A descrição da paisagem, sempre bela e sugestiva, é completada por profundas reflexões sobre o contraste abissal entre a civilização urbana e a vida campestre, entre os vícios da cidade e a pureza dos montes, entre o artificialismo da urbe e a simplicidade dos campos e das serras.

O próprio estilo é um, quando pinta a vida serrana. e outro, quando reflecte sobre as contradições da vida citadina.
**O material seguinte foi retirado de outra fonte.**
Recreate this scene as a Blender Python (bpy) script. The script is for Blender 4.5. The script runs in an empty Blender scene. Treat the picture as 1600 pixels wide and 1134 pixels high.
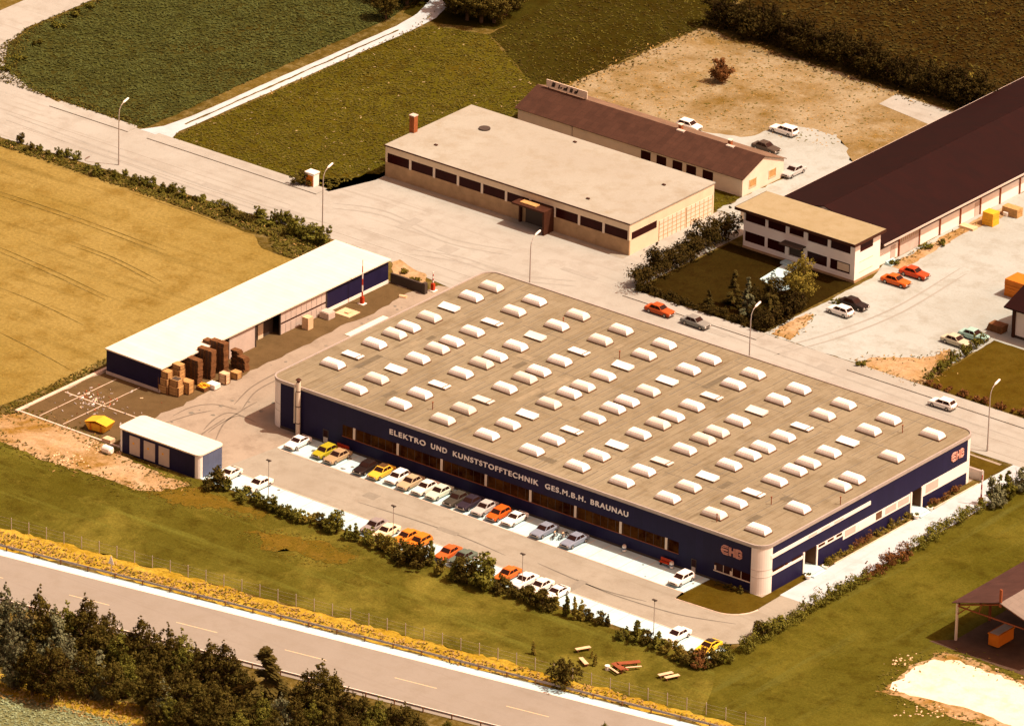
import bpy, math, random
from mathutils import Vector, Matrix
import bmesh
sc = bpy.context.scene
C = sc.collection
rnd = random.Random(7)
R_ = math.radians

# ------------------------------------------------------------------ camera
CAM = Vector((608.457, -742.689, 438.022)); YAW, PITCH, ROLL = 0.653124, 0.419840, 0.0251366; FOC = 12457.18
FW = Vector((-math.sin(YAW)*math.cos(PITCH), math.cos(YAW)*math.cos(PITCH), -math.sin(PITCH)))
RT0 = Vector((math.cos(YAW), math.sin(YAW), 0)); UP0 = RT0.cross(FW)
RT = RT0*math.cos(ROLL)+UP0*math.sin(ROLL); UP = -RT0*math.sin(ROLL)+UP0*math.cos(ROLL)
cam = bpy.data.cameras.new('camera'); camo = bpy.data.objects.new('camera', cam); C.objects.link(camo)
camo.matrix_world = Matrix(((RT.x, UP.x, -FW.x, CAM.x), (RT.y, UP.y, -FW.y, CAM.y), (RT.z, UP.z, -FW.z, CAM.z), (0, 0, 0, 1)))
cam.sensor_fit = 'HORIZONTAL'; cam.sensor_width = 36; cam.lens = FOC/1600*36
cam.clip_start = 20; cam.clip_end = 9000
sc.camera = camo

def G(x, y, z=0.0):
    """ground point of a surveyed spot (photo coordinates, 1600 wide) at height z"""
    d = FW*FOC + RT*(x-800) - UP*(y-567)
    return CAM + d*((z-CAM.z)/d.z)
def G2(x, y, z=0.0):
    p = G(x, y, z); return (p.x, p.y)

# ------------------------------------------------------------------ light
SUN = Vector((0.54, 0.25, 1.0)).normalized()
sun = bpy.data.lights.new('sun', 'SUN'); sun.energy = 4.1; sun.angle = R_(0.5); sun.color = (1.0, 0.87, 0.71)
so = bpy.data.objects.new('sun', sun); C.objects.link(so)
so.rotation_mode = 'QUATERNION'; so.rotation_quaternion = SUN.to_track_quat('Z', 'Y')
w = bpy.data.worlds.new('World'); sc.world = w; w.use_nodes = True
nt = w.node_tree; bg = nt.nodes['Background']
sky = nt.nodes.new('ShaderNodeTexSky'); sky.sky_type = 'NISHITA'; sky.sun_disc = False
sky.sun_elevation = math.asin(SUN.z); sky.sun_rotation = math.atan2(SUN.x, SUN.y)
sky.dust_density = 4.0; sky.ozone_density = 0.6
sky_tint = nt.nodes.new('ShaderNodeMix'); sky_tint.data_type = 'RGBA'; sky_tint.blend_type = 'MULTIPLY'; sky_tint.inputs[0].default_value = 1.0
sky_tint.inputs[7].default_value = (1.0, 0.50, 0.30, 1)          # warm tint multiplied into the skylight, reddens the shade
nt.links.new(sky.outputs[0], sky_tint.inputs[6]); nt.links.new(sky_tint.outputs[2], bg.inputs['Color'])
bg.inputs['Strength'].default_value = 0.19
sc.view_settings.view_transform = 'Standard'; sc.view_settings.look = 'None'
sc.view_settings.exposure = 0.65; sc.view_settings.gamma = 1.0; sc.view_settings.use_curve_mapping = False
sc.cycles.max_bounces = 5; sc.cycles.diffuse_bounces = 3; sc.cycles.glossy_bounces = 2
sc.cycles.transmission_bounces = 2; sc.cycles.transparent_max_bounces = 4; sc.cycles.use_denoising = True

# ------------------------------------------------------------------ materials
def newmat(name):
    m = bpy.data.materials.new(name); m.use_nodes = True
    return m, m.node_tree, m.node_tree.nodes['Principled BSDF']
def flat(name, col, rough=0.6, var=0.12, scale=1.2, metal=0.0, coat=0.0, spec=0.12):
    """one colour with slight patchy wear"""
    m, t, b = newmat(name)
    b.inputs['Roughness'].default_value = rough; b.inputs['Metallic'].default_value = metal
    b.inputs['Coat Weight'].default_value = coat; b.inputs['Specular IOR Level'].default_value = spec
    if var <= 0: b.inputs['Base Color'].default_value = (*col, 1); return m
    g = t.nodes.new('ShaderNodeNewGeometry'); n = t.nodes.new('ShaderNodeTexNoise')
    n.inputs['Scale'].default_value = scale; n.inputs['Detail'].default_value = 5; n.inputs['Roughness'].default_value = 0.65
    t.links.new(g.outputs['Position'], n.inputs['Vector'])
    r = t.nodes.new('ShaderNodeValToRGB'); r.color_ramp.elements[0].position = 0.3; r.color_ramp.elements[1].position = 0.7
    r.color_ramp.elements[0].color = (*[c*(1-var) for c in col], 1); r.color_ramp.elements[1].color = (*[min(1, c*(1+var)) for c in col], 1)
    t.links.new(n.outputs['Fac'], r.inputs['Fac']); t.links.new(r.outputs['Color'], b.inputs['Base Color'])
    return m
def ground_mat(name, a, b_, c_, s1=0.06, s2=0.5, s3=4.0, bias=0.0, fine=0.35, rough=0.95, streak=None, bump=0.4, patch=None, sharp=0.14):
    """soil, grass or paving: colours a/b_ in broad patches, c_ in speckles, world metres; streak = (dir, scale, colour, amount); patch=(colour,scale,threshold)"""
    m, t, b = newmat(name); L = t.links
    b.inputs['Roughness'].default_value = rough; b.inputs['Specular IOR Level'].default_value = 0.0
    g = t.nodes.new('ShaderNodeNewGeometry')
    def noise(sc_, det=6, ro=0.6, vec=None, dist=0.0):
        n = t.nodes.new('ShaderNodeTexNoise'); n.inputs['Scale'].default_value = sc_; n.inputs['Detail'].default_value = det
        n.inputs['Roughness'].default_value = ro; n.inputs['Distortion'].default_value = dist
        L.new(vec or g.outputs['Position'], n.inputs['Vector']); return n.outputs['Fac']
    def ramp(f, lo, hi):
        r = t.nodes.new('ShaderNodeMapRange'); r.inputs[1].default_value = lo; r.inputs[2].default_value = hi
        L.new(f, r.inputs[0]); return r.outputs[0]
    def mix(f, x, y):
        k = t.nodes.new('ShaderNodeMix'); k.data_type = 'RGBA'
        if isinstance(f, (int, float)): k.inputs[0].default_value = f
        else: L.new(f, k.inputs[0])
        for i, q in ((6, x), (7, y)):
            if isinstance(q, tuple): k.inputs[i].default_value = (*q, 1)
            else: L.new(q, k.inputs[i])
        return k.outputs[2]
    col = mix(ramp(noise(s1, 8, 0.68, dist=0.6), 0.5-sharp+bias, 0.5+sharp+bias), a, b_)
    col = mix(ramp(noise(s2, 6, 0.7), 0.47, 0.72), col, c_)
    if patch:
        col = mix(ramp(noise(patch[1], 9, 0.74, dist=0.25), patch[2], patch[2]+(patch[3] if len(patch) > 3 else 0.1)), col, patch[0])
    if streak:
        mp = t.nodes.new('ShaderNodeMapping'); mp.inputs['Scale'].default_value = streak[0]; L.new(g.outputs['Position'], mp.inputs['Vector'])
        col = mix(ramp(noise(streak[1], 5, 0.6, mp.outputs[0]), 0.55, 0.7), col, mix(streak[3], col, streak[2]))
    f3 = noise(s3, 4, 0.8)
    k = t.nodes.new('ShaderNodeMix'); k.data_type = 'RGBA'; k.blend_type = 'MULTIPLY'; k.inputs[0].default_value = 1
    L.new(col, k.inputs[6])
    r = t.nodes.new('ShaderNodeMapRange'); r.inputs[1].default_value = 0.3; r.inputs[2].default_value = 0.7
    r.inputs[3].default_value = 1-fine; r.inputs[4].default_value = 1+fine; L.new(f3, r.inputs[0])
    cb = t.nodes.new('ShaderNodeCombineColor')
    for i in range(3): L.new(r.outputs[0], cb.inputs[i])
    L.new(cb.outputs[0], k.inputs[7]); L.new(k.outputs[2], b.inputs['Base Color'])
    if bump:
        bp = t.nodes.new('ShaderNodeBump'); bp.inputs['Strength'].default_value = bump; bp.inputs['Distance'].default_value = 0.15
        L.new(f3, bp.inputs['Height']); L.new(bp.outputs[0], b.inputs['Normal'])
    return m
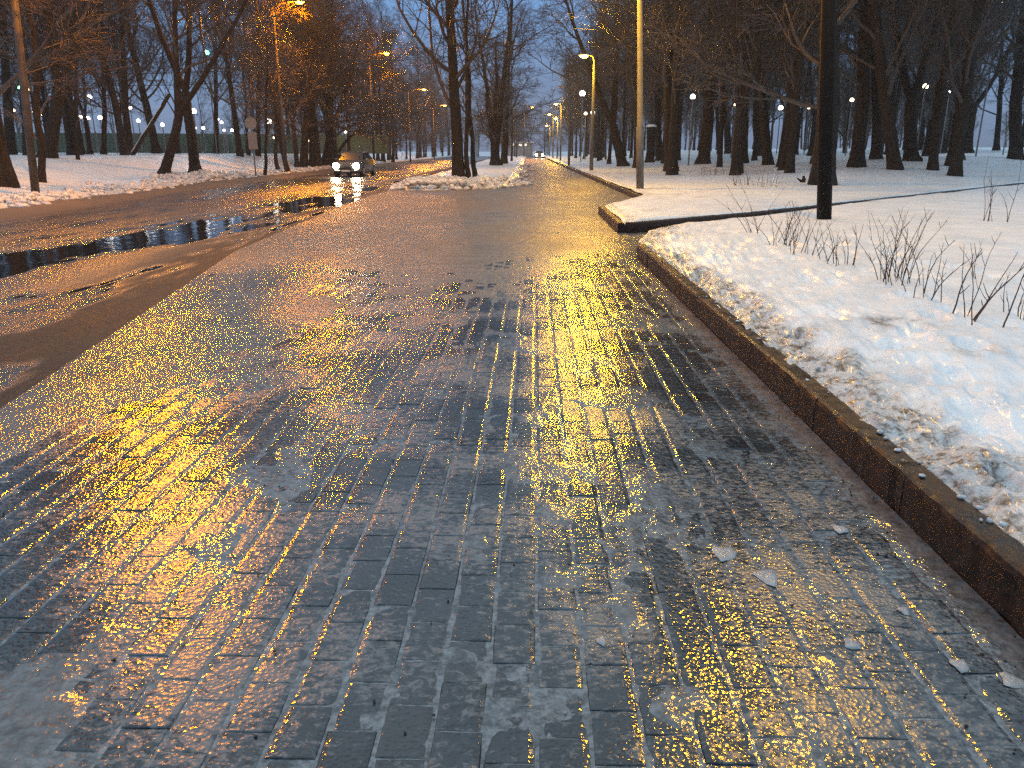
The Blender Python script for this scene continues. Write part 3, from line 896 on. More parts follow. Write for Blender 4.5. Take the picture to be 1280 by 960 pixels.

No primeiro caso, é simples, agradável e fluente; no segundo, complexo, reflexivo e, por vezes, denso em demasia.

A belíssima descrição dos louceiros de Moledos – verdadeira página de antologia – demonstra cabalmente a sua admiração pelos homens simples que souberam adaptar-se à serra com a força da sua paciência e trabalhar o barro com os primores da sua arte.

 / 20 / O Caramulo tem os seus admiradores e os seus poetas, mas ninguém até hoje o admirou com tanto entusiasmo, o contemplou com tanto êxtase e o cantou com tanta paixão como Jaime de Magalhães Lima.

Ao tomar a iniciativa das celebrações do cinquentenário do falecimento de Jaime de Magalhães Lima e ao publicar este belo livro póstumo, que os seus netos gentilmente cederam, a PORTUCEL, que é hoje proprietária da Quinta de S. Francisco e nela conserva e enriquece a preciosa colecção de eucaliptos que Jaime de Magalhães Lima plantou em primeira mão, presta a sua homenagem ao escritor e agricultor aveirense e merece jus ao reconhecimento de todos aqueles que colocam os valores do espírito acima dos interesses puramente materiais e a dignidade humana acima das razões mercantis do deve e haver.